I tried again to declare an ostream with the keyword extern, such as

extern ostream os;
os << "Will you compile?\n";

and this time I got the undefined reference error to os. Then the question just moves to the following: is there a 'definition' of cout somewhere else? If so, where?

I can't get my head around this. I know that, for performance and safety reasons, the standard header are written in a kind of "cryptic" way, not always easy to read unless you fully and completely master the language (which I still don't probably), but I'd like to understand this bit.

Thanks.

Answer 1

I started to wonder why stuff is printed to screen with cout and not with other ostream objects,

Because std::cout uses a stream buffer that is associated with the stdout device.

so I tried to create an object of type ostream, but the compiler would not let me. As a matter of fact, ostream is just an alias for basic_ostream, and the default constructor for that type is protected. Fine, I thought. But then I wondered: why is the declaration of cout legal to start with? Why doesn't that issue a compiler error?

Because it's a declaration, not a definition, so it doesn't invoke any constructor. Maybe you should read about what extern means on a declaration.

The declaration with extern just says there is an object defined somewhere else in the program that is of type ostream and called cout. Since you didn't actually provide any such definition you get linker errors.

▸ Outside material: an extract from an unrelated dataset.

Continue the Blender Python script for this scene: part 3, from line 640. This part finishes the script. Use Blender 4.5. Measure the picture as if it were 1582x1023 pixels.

To approximately simulate std::cout you could do this in some .cpp file:

namespace {
  std::ofstream fake_cout("/dev/stdout");
}
std::ostream cout(fake_cout.rdbuf());

This creates an fstream that writes to /dev/stdout then associates the ostream called cout with its stream buffer.

This isn't a good simulation of the real std::cout because it doesn't ensure that the stream is initialized before any other globals try to use it, which the real one does.

Answer 2

is there a 'definition' of cout somewhere else? If so, where?

Yes, there is a definition of cout in the libstdc++ implementation of the standard C++ library. This definition is not done in a way that's valid in standard C++. That's okay, because the implementation of the standard C++ library doesn't have to be written in standard C++, it just has to be written in a way that the rest of the implementation understands.